Sunday, 23 October 2016

The worst of all

I don't know how it is for you, but I regularly get all manner of 'drop mail' that others have liked or re-posted on my general Facebook page. Much of it gets skimmed over, but every once and a while, someone adds something that gets my attention.

This week, for instance, someone posted a link for '50 things that Jesus hates'. Intrigued, I clicked on this to see what was there, and wasn't surprised to find myself looking at nothing more than an empty entry alongside numbers 1 through to 50.
I'm sure that raises lots of smiles on unquestioning faces, but I immediately found myself thinking of what's said in Proverbs -
There are things that the Lord hates and that are detestable to Him;  haughtiness, lies, love of evil, murder and ill passion, and those who conspire to act wickedly (Proverbs 6;16-19)

It's so easy for us to forget, for example, in the Gospel of Matthew, that one of the very last things Jesus is engaged in before going to the Cross is cleansing the temple (Matthew 21) and then confronting the religious leaders of His day with a full on list of woes that will befall them because they entirely fail to hear what counts and willfully lead people astray as a result of their blindness and arrogance (Matthew 23).
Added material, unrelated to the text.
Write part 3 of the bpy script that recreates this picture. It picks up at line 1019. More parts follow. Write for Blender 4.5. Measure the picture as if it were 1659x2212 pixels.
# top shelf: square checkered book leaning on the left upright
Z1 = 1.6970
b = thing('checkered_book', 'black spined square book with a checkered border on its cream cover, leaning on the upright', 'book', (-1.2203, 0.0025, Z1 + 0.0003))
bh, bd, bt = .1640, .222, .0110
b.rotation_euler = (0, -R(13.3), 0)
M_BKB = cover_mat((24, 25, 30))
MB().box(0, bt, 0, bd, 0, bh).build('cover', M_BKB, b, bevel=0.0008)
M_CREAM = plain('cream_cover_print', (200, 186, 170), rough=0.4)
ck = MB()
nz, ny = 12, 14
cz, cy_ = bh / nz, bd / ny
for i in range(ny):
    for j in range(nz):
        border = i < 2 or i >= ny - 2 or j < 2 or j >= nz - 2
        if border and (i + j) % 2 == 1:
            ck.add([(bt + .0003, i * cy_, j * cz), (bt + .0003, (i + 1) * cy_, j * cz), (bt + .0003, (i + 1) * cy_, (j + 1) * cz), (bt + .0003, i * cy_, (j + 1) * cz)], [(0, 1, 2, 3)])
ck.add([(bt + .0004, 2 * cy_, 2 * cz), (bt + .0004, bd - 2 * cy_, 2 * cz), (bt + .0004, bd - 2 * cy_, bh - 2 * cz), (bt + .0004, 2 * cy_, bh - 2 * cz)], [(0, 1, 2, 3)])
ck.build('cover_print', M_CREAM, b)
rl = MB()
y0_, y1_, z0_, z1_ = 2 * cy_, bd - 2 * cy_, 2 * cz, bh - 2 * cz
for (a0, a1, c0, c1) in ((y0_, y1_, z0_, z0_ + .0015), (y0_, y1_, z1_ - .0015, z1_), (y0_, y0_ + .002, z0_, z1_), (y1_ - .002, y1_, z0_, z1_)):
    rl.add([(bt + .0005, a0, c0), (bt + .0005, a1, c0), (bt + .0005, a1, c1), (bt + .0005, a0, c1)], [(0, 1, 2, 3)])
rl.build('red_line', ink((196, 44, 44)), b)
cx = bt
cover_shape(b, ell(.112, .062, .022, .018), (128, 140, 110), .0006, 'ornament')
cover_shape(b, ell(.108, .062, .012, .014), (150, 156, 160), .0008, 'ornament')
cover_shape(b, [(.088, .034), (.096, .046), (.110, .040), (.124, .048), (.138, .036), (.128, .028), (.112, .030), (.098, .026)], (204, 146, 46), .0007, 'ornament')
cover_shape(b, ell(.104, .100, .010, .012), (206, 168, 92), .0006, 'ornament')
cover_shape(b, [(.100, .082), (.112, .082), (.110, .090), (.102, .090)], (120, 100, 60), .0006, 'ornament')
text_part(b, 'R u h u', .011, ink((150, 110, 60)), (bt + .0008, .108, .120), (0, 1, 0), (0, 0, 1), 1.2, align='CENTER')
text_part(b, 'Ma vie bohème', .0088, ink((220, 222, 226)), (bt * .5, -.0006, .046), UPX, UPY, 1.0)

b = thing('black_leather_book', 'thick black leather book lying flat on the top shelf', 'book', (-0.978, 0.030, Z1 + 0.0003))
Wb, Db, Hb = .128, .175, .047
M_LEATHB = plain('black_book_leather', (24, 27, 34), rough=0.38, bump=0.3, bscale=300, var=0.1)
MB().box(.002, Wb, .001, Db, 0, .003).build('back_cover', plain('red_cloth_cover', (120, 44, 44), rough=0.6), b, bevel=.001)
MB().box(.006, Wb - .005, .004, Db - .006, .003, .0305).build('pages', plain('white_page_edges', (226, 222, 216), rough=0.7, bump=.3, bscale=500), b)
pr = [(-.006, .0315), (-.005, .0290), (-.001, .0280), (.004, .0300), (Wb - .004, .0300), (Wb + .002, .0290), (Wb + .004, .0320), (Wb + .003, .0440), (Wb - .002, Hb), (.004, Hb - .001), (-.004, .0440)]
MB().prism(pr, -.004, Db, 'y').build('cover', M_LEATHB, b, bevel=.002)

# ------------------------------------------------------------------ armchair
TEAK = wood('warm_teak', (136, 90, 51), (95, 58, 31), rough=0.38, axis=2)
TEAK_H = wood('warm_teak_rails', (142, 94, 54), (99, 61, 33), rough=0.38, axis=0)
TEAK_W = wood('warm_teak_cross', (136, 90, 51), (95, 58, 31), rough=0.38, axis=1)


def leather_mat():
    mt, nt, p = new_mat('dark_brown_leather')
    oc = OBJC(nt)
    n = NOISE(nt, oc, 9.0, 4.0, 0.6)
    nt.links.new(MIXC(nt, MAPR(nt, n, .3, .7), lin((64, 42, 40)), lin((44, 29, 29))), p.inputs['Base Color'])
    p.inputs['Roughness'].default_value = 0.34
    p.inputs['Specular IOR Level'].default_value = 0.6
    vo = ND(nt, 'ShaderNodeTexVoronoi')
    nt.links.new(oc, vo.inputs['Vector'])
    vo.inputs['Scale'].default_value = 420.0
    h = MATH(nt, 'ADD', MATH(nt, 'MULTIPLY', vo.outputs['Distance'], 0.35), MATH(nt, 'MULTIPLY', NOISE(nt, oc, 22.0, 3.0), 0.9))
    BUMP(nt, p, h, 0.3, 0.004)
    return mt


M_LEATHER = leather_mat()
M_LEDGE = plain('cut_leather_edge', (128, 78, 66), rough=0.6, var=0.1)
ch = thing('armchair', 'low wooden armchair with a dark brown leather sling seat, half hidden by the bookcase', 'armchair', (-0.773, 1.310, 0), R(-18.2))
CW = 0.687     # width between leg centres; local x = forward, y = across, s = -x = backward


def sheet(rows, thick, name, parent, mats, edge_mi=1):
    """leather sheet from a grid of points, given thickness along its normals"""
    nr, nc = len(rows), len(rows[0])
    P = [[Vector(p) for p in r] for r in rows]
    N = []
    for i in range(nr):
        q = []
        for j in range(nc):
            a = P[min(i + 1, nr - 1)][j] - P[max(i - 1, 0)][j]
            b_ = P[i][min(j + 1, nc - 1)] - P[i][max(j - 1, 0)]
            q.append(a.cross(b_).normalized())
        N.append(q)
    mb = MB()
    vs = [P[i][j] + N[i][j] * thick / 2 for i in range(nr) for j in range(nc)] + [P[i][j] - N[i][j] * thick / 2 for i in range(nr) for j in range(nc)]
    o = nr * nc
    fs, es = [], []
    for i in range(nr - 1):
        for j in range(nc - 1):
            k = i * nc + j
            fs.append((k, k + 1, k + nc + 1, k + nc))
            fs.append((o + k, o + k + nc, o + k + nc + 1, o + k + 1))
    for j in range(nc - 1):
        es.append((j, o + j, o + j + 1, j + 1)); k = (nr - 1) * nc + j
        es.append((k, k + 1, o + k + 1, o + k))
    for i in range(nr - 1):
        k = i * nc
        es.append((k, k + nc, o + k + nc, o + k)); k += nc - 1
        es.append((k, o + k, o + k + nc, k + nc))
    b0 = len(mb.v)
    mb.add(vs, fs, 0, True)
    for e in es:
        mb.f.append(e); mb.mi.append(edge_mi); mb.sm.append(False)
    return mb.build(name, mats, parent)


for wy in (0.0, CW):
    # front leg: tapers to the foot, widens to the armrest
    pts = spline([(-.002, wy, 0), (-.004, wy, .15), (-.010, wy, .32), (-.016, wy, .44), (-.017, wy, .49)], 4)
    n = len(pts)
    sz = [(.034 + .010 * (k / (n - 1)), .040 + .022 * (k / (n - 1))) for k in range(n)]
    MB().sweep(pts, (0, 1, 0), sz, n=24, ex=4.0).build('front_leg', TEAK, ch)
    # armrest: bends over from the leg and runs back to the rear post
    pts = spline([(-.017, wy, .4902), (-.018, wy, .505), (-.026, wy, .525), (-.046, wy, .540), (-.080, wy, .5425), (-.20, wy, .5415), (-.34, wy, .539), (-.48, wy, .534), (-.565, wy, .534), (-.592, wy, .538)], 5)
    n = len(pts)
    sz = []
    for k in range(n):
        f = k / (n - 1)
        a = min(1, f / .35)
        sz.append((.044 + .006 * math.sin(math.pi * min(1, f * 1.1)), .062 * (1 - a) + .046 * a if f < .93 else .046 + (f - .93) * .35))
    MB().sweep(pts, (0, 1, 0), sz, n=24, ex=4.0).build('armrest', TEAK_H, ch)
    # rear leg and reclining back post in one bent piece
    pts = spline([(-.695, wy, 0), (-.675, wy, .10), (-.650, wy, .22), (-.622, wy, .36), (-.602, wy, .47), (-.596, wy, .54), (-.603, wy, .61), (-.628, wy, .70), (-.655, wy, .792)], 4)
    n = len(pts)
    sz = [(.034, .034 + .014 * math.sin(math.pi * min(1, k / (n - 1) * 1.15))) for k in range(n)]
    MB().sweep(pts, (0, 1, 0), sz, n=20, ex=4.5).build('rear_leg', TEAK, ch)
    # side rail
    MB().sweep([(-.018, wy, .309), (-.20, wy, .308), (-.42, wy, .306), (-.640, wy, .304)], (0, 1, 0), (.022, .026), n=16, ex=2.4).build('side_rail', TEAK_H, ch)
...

Mike Horton notes in he opening of chapter 5 of Beyond Culture Wars that we may be surprised by some of the life of the 'saints' in Corinth, which was clearly tarnished and needful because of their sins, but these were not, he notes, by far, those who were in the greatest trouble in those days. Read the books of Galatians (1:6-10, 3, 5) and Colossians (chapter 2) and it quickly becomes apparent that the hideous thing which severs us from God's love is when we give ourselves over to a manner of belief and then practice which in effect deliberately denies God's revelation and seeks to assert our 'right' to determine what is good and right in detachment from that. It's the poison that Paul informs us which leads to judgement in Romans (1: 21-32) and the darkness that Jesus tells us leaves us without remedy (John 3:19-20).

The thing God hates is our rejection of His love for things which are so pitiful and brief that they do nothing but diminish us to creatures without hope and, eventually, even devoid of natural affection.

The weight of this life is often great indeed, but the true joy of it is that even amidst our trails and our pain, we can become those who recognize the glint of something sweeter, greater than the fool's gold of wanting nothing but our own satisfaction. Life, notes Solomon, must be defined by something more than such vanity.

The hateful thing is that evil which makes us into nothing more than a shell of what love is aiming to forge and fashion in our broken, shattered world.

God wants men to see the folly of life without that remedy, and hates it when we choose to ignore His care in showing us His love. May we be people who draw close to Him in our times of need and thereby find the richness of His unique, enduring and steadfast love.